The exercise — Give back an exact copy of the lines from the start of the material through the line bearing "scene.camera = cam". Include both ends and nothing else.

Source excerpt —

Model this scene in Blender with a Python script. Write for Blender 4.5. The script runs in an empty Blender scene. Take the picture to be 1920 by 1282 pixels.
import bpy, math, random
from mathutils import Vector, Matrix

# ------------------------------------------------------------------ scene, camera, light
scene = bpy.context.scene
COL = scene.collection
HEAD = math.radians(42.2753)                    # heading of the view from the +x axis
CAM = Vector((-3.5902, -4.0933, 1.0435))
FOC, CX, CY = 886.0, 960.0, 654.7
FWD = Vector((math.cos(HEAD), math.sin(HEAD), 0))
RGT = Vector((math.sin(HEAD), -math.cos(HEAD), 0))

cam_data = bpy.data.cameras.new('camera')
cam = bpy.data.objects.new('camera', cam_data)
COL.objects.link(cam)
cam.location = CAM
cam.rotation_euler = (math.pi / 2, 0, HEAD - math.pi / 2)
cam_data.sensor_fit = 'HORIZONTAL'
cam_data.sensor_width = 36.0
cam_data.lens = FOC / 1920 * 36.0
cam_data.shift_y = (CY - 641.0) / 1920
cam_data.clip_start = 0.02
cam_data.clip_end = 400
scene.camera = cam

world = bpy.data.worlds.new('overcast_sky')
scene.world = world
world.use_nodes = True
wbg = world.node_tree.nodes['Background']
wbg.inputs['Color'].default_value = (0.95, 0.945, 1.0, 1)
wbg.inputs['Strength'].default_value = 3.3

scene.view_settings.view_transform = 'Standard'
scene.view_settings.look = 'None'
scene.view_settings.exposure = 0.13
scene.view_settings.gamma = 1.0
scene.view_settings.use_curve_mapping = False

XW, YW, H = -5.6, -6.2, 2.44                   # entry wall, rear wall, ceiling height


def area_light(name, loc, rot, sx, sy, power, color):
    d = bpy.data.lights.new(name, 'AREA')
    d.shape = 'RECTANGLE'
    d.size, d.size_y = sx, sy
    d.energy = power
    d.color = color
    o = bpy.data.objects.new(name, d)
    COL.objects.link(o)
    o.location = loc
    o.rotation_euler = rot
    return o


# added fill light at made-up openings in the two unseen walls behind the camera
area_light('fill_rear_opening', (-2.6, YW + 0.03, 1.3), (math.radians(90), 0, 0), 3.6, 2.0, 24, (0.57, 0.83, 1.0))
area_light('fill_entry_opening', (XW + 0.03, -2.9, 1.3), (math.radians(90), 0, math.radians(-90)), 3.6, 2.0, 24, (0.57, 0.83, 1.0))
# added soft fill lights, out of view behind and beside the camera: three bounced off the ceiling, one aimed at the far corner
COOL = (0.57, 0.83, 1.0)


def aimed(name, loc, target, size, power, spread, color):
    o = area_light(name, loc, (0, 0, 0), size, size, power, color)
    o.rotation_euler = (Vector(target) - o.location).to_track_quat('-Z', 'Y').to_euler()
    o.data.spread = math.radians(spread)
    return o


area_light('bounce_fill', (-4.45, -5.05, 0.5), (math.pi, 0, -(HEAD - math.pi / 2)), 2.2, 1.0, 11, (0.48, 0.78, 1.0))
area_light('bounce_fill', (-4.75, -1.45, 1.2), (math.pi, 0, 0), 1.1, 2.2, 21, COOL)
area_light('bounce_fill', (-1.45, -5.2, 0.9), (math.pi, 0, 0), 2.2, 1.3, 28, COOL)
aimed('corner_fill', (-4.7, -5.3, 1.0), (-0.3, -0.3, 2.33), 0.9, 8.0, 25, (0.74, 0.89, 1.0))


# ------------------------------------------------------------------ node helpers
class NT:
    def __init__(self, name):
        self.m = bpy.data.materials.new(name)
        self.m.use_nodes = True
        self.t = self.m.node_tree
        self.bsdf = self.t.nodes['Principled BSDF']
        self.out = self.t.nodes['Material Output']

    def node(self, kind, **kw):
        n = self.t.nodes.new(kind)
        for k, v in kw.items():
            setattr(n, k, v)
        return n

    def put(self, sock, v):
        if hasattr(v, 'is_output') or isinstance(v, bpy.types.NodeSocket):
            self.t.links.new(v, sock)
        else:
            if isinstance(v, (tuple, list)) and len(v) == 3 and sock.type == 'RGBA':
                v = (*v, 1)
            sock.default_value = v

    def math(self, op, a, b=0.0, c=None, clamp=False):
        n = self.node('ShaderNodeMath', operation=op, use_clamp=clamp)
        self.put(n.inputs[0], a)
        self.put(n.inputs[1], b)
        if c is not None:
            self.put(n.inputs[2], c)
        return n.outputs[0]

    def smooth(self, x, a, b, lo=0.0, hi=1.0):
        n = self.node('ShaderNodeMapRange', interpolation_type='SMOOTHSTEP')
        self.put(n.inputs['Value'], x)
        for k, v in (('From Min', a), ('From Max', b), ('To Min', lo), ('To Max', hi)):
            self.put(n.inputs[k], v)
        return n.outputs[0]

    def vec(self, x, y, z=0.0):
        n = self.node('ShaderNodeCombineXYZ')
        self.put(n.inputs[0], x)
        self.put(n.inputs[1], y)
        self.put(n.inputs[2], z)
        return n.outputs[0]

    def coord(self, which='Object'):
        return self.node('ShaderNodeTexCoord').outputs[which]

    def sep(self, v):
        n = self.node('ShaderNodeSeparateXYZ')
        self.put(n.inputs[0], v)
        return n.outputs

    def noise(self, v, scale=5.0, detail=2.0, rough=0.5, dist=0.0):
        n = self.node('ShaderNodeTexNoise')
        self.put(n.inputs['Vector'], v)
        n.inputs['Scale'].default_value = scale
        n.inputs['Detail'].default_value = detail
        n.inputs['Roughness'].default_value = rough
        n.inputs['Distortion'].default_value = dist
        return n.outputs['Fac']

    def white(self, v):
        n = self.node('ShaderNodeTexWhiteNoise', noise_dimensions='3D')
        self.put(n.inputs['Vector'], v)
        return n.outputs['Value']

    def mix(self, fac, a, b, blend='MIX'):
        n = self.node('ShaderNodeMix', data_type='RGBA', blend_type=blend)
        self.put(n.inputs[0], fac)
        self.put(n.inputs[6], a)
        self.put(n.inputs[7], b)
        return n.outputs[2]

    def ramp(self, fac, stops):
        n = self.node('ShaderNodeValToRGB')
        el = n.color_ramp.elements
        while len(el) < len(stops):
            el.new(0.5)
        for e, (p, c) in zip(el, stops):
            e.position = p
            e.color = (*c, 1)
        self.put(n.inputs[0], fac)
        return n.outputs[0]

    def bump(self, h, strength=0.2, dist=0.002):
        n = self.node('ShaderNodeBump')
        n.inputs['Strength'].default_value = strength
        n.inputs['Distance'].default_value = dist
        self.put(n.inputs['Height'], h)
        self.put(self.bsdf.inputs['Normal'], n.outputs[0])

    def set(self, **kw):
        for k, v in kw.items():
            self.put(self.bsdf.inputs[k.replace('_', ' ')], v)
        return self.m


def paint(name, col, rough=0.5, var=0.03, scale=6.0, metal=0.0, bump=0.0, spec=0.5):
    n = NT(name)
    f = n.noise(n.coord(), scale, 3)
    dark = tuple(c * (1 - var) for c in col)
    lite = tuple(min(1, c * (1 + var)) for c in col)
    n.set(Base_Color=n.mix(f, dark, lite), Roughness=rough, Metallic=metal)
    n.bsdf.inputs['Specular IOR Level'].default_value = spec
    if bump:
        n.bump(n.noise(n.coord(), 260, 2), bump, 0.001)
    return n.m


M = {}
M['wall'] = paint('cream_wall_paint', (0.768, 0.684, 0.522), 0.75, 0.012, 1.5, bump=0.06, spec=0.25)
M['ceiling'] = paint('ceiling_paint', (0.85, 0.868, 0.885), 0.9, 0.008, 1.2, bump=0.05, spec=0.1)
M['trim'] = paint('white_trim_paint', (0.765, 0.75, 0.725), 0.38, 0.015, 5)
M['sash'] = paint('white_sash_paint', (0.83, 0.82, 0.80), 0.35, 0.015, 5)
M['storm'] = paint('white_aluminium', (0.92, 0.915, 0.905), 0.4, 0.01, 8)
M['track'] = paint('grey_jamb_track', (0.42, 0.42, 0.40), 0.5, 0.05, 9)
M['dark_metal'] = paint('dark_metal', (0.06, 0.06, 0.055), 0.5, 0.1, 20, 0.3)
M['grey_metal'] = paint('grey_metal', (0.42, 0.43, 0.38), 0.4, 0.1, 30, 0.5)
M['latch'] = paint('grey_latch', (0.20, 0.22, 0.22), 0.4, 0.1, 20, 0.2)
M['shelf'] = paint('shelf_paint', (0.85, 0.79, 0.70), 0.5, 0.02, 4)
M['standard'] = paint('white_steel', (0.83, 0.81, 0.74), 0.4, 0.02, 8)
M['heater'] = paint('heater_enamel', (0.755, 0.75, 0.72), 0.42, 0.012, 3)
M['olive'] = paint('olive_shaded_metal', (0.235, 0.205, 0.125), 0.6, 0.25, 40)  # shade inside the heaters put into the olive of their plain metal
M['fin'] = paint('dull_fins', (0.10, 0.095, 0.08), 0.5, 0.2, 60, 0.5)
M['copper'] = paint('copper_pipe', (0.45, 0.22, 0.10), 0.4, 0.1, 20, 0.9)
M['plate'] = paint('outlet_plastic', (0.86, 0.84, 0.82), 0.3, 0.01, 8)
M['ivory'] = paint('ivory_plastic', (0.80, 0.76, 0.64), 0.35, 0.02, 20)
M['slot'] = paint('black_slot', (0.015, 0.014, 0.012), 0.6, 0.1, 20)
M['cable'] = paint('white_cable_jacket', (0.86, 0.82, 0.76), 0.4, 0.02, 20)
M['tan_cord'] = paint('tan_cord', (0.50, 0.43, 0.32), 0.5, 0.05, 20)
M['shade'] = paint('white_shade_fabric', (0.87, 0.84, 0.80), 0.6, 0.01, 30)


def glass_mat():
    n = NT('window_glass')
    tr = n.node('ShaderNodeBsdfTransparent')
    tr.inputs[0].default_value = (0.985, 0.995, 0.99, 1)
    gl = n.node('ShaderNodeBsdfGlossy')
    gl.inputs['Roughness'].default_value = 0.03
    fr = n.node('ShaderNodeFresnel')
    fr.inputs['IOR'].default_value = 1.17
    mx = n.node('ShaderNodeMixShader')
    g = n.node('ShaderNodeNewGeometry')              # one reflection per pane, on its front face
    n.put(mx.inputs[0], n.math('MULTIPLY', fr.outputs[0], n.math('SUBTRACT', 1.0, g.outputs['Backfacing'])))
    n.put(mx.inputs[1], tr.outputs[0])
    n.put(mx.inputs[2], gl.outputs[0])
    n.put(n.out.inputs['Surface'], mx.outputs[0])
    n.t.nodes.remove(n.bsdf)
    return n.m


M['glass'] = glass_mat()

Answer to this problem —
Model this scene in Blender with a Python script. Write for Blender 4.5. The script runs in an empty Blender scene. Take the picture to be 1920 by 1282 pixels.
import bpy, math, random
from mathutils import Vector, Matrix

# ------------------------------------------------------------------ scene, camera, light
scene = bpy.context.scene
COL = scene.collection
HEAD = math.radians(42.2753)                    # heading of the view from the +x axis
CAM = Vector((-3.5902, -4.0933, 1.0435))
FOC, CX, CY = 886.0, 960.0, 654.7
FWD = Vector((math.cos(HEAD), math.sin(HEAD), 0))
RGT = Vector((math.sin(HEAD), -math.cos(HEAD), 0))

cam_data = bpy.data.cameras.new('camera')
cam = bpy.data.objects.new('camera', cam_data)
COL.objects.link(cam)
cam.location = CAM
cam.rotation_euler = (math.pi / 2, 0, HEAD - math.pi / 2)
cam_data.sensor_fit = 'HORIZONTAL'
cam_data.sensor_width = 36.0
cam_data.lens = FOC / 1920 * 36.0
cam_data.shift_y = (CY - 641.0) / 1920
cam_data.clip_start = 0.02
cam_data.clip_end = 400
scene.camera = cam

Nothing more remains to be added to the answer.